The Abstraction You Didn't Choose

I once spent three hours debugging a build system I didn't understand. The error message was clear — a dependency conflict — but the layers between me and the actual problem were not. A package manager wrapping a resolver wrapping a lockfile format wrapping a graph algorithm I'd never read. Each layer was supposed to make my life easier. Together, they made it impossible to reason about what had gone wrong.

This week I read two things that snapped into the same slot. One was a developer arguing that abstraction hides understanding. As the barrier to entry in computing has dropped, more people produce more software, but much of it is slow and buggy — because they're building on layers they've never examined. The analogy was harsh: you can buy something that looks like steel, but don't build a skyscraper with it. The other was someone who'd just replaced every tool on their desktop with custom-built alternatives. After twenty-five years with the same text editor, they built their own in three days and never went back. Their tools now fit the shape of their work, not the other way around.

These feel like they should contradict each other. One person says abstraction is the problem. The other built a pile of new abstractions and called it liberation. But they don't contradict. They're the same observation from different sides of a line.

The line is: did you choose it?

An abstraction you chose — one you built, or at least understand well enough that you could have — is a shortcut. It collapses the distance between intention and result. The person with the custom desktop removed ninety percent of the features they never used and kept the handful that matched how their hands actually move. That's an abstraction. It hides things. But it hides things they decided to hide, because they know what's underneath.

An abstraction you inherited — a framework someone else picked, a library you imported without reading, a workflow you were handed — is something else. It also hides things. But it hides things someone else decided to hide, and you don't know what's under the surface until something breaks. Then you're three layers deep in someone else's reasoning, without the context that made their choices make sense.

This isn't a rant against using other people's tools. I use them constantly. Most of the time, inherited abstractions work fine — the same way a rented apartment works fine, until you want to knock down a wall. The trouble starts when you need to understand the layer beneath the layer.
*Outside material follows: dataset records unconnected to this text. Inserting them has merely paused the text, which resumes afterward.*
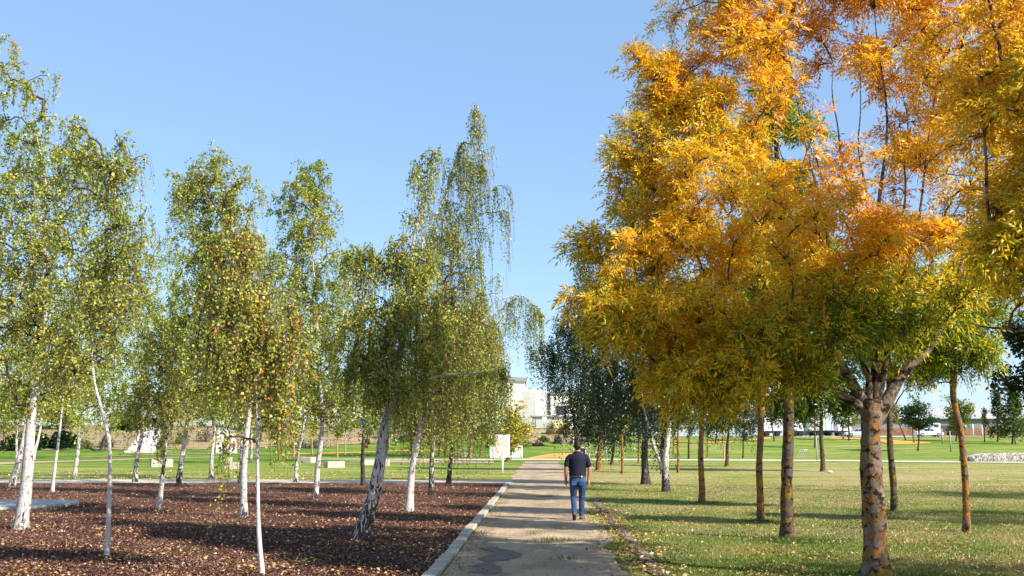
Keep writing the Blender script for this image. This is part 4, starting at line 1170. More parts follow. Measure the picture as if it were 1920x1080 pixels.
for a in [(636, 800, 19, 20, 'round green shrub at the top of the bank below the white van', 'leaf_green', .25), (690, 806, 20, 21, 'egg-shaped green shrub alone on bare soil', 'leaf_green', .2),
          (664, 797, 26, 11, 'brownish low shrub at the bank top left of the egg-shaped one', 'leaf_rust', .5), (688, 828, 11, 11, 'small green shrub at the bank foot', 'leaf_green', .2),
          (685, 837, 9, 6, 'tiny rust-red shrub at the bank foot', 'leaf_rust', .6), (560, 832, 36, 16, 'long grey-green shrub left of the slanting young tree', 'heather', .5),
          (590, 832, 40, 18, 'widest grey shrub at the bank foot behind the stone blocks', 'heather', .4), (805, 829, 14, 13, 'grey shrub left of the mottled birch', 'heather', .5),
          (822, 829, 11, 9, 'small grey shrub behind the mottled birch', 'heather', .6), (831, 832, 9, 7, 'smallest grey shrub right of the mottled birch', 'heather', .6),
          (918, 832, 16, 16, 'green shrub just left of the notice board', 'leaf_green', .1), (978, 826, 38, 26, 'wide leafy green shrub under the yellow-green tree', 'leaf_green', .3),
          (1033, 803, 21, 23, 'ball-shaped dark green shrub below the white building', 'leaf_dark', .95), (1019, 823, 24, 11, 'low green shrub below the ball-shaped one', 'leaf_green', .35),
          (1046, 824, 16, 15, 'round grey shrub right of the low green one', 'heather', .35), (1008, 833, 22, 6, 'flat dark grey shrub on the lawn edge', 'heather', .2),
          (1053, 808, 22, 11, 'rust-coloured shrub right of the ball-shaped one', 'leaf_rust', .5), (1080, 825, 20, 9, 'low grey shrub behind the lamp post', 'heather', .4),
          (305, 828, 26, 22, 'grey-green shrub touching the left ramp', 'heather', .6), (340, 820, 30, 26, 'leafy shrub between the two ramps', 'leaf_green', .3),
          (385, 816, 34, 26, 'grey shrub at the left side of the second ramp', 'heather', .5), (756, 822, 30, 12, 'green shrub above the mint green seat', 'leaf_green', .4),
          (470, 818, 34, 24, 'leafy shrub on the bank right of the second ramp', 'leaf_green', .35), (520, 812, 30, 22, 'grey-green shrub on the bank behind the orange-stemmed sapling', 'heather', .5),
          (720, 812, 30, 20, 'olive shrub on the bank right of the egg-shaped one', 'leaf_green', .45), (850, 815, 34, 18, 'olive shrub on the bank above the tubular bench', 'leaf_green', .4), (780, 808, 34, 18, 'dark shrub on the bank behind the warm white birch', 'leaf_dark', .6),
          (200, 828, 30, 22, 'green shrub at the left foot of the left ramp', 'leaf_green', .3), (155, 832, 36, 18, 'dry olive shrub left of the leaning dark tree', 'leaf_green', .6), (900, 815, 28, 16, 'grey shrub above the notice board', 'heather', .4), (1095, 812, 24, 14, 'green shrub behind the walking man\'s shoulder', 'leaf_green', .3),
          (50, 826, 90, 30, 'very dark hedge foliage put in for the shade on the far left bank', 'leaf_dark', .1), (120, 824, 50, 30, 'dark hedge foliage added for the shade, right of the darkest one, far left', 'leaf_dark', .15)]:  # last two: dark foliage added where the bank lies in shade
    bush(*a)

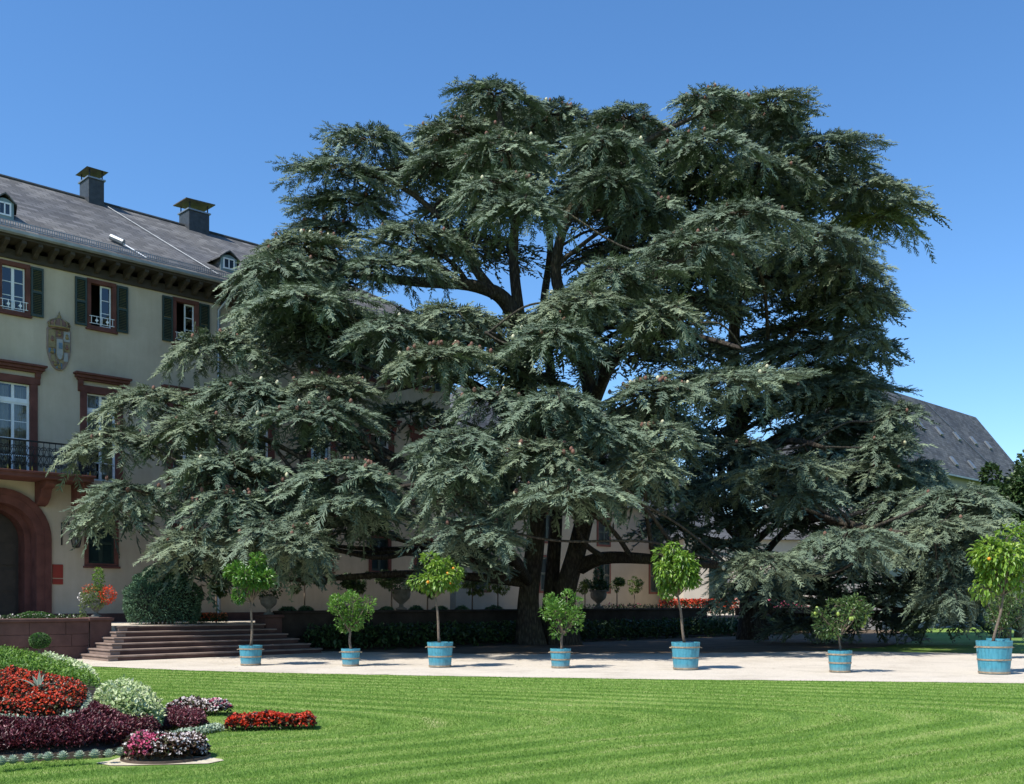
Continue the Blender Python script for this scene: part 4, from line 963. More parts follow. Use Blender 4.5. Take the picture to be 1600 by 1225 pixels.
def potted(x0, x1, yt, yb, crown, mat, label, Lf, n, lean=0, droop=.3, fruit=None, nf=0, clumps=14, tone=.45, Y=None, trunk_top=None):
    Y = (Y or G(0, yb)[1]); X = ((x0 + x1) / 2 - 800) / F * Y; k = Y / F
    rt = (x1 - x0) / 2 * k; h = (yb - yt) * k; rb = rt * .84; Y += rb
    th = thing("potted_citrus_tree", (X, Y, 0), label, "potted tree", "citrus trees in blue tubs along the gravel path")
    tub(th, X, Y, rt, rb, h)
    cx0, cy0, cx1, cy1 = crown; kc = Y / F
    c = np.array((((cx0 + cx1) / 2 - 800) * kc, Y, CAMZ + (HY - (cy0 + cy1) / 2) * kc)); r = np.array(((cx1 - cx0) / 2 * kc, (cx1 - cx0) / 2 * kc * .95, (cy1 - cy0) / 2 * kc))
    tt = np.array((c[0] + lean, Y, c[2] - r[2] * .75)); b = MB(); base = np.array((X, Y, h - .06))
    pts = [base + (tt - base) * s + np.array((math.sin(s * 5 + X) * .02, math.cos(s * 4) * .02, 0)) for s in np.linspace(0, 1, 7)]
    tr0 = .034 if r[2] > .55 else .027
    b.tube(pts, [tr0 * (1.3 if i == 0 else 1 - .05 * i) for i in range(7)], 8); b.build("trunk", M['bark'], th, smooth=True)
    o, cs = leaf_crown("crown", mat, th, int(n * 1.7), c, r * .97, clumps + 5, int(X * 100 + 31) % 999, Lf, .42, droop, tone=tone)
    b = MB()
    for cc_, rr_ in cs:
        m = (tt + cc_) / 2 + np.array((0, 0, -.04)); b.tube([tt - (0, 0, .05), m, cc_], [.02, .012, .005], 5, cap=False)
        for q in range(3): b.tube([cc_, cc_ + rdir(1)[0] * rr_ * .9], [.006, .003], 4, cap=False)
    b.build("branches", M['bark'], th, smooth=True, fixn=False)
    for q in range(nf):
        a = random.uniform(-PI, 0); e = random.uniform(-.6, .6); p = c + r * np.array((math.cos(a) * math.cos(e), math.sin(a) * math.cos(e) * 1.0, math.sin(e))) * .8
        R = .036
        MB().lathe([(R * math.sin(s) + .0005, -R * math.cos(s) * (1.0 if fruit == 'orange' else 1.3)) for s in np.linspace(0, PI, 8)], 10, p).build("fruit", M[fruit], th, smooth=True)
potted(370, 406, 1009, 1041, (350, 864, 437, 950), M['citrus1'], "dark green round-headed citrus in a blue tub nearest the steps, leftmost of the row", .12, 1500, droop=.25, clumps=18)
potted(531, 561, 1014, 1042, (504, 917, 590, 994), M['citrus1'], "small bushy citrus with upright shoots in a small blue tub, second from left", .085, 1300, droop=-.35, clumps=15, tone=.6)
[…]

When the abstraction leaks, and you can't tell whether the leak is a bug or a feature, because you never learned what the abstraction was built on top of.

The pattern I notice in myself: the moments where I've been most stuck — in code, in projects, in thinking — are almost always moments where I'm operating within an abstraction I didn't choose and don't understand. The moments where I've been most effective are the ones where I either built the layer myself or took the time to read what was underneath it before I started building on top.

There's a practical version of this: before you trust an abstraction, spend an hour with what it abstracts. Not to become an expert. Just to know what's there. The person who built their own editor didn't start from nothing — they'd spent twenty-five years learning what the old one was actually doing. That's why replacing it took three days, not three years.

But the deeper version keeps nagging at me. The builder of custom tools and the critic of shallow abstractions are both describing the same thing: the difference between knowing and not-knowing what you're standing on. And I keep wondering — how many of the systems I move through every day are structures I'm living inside without ever having walked the foundation? How would I even know?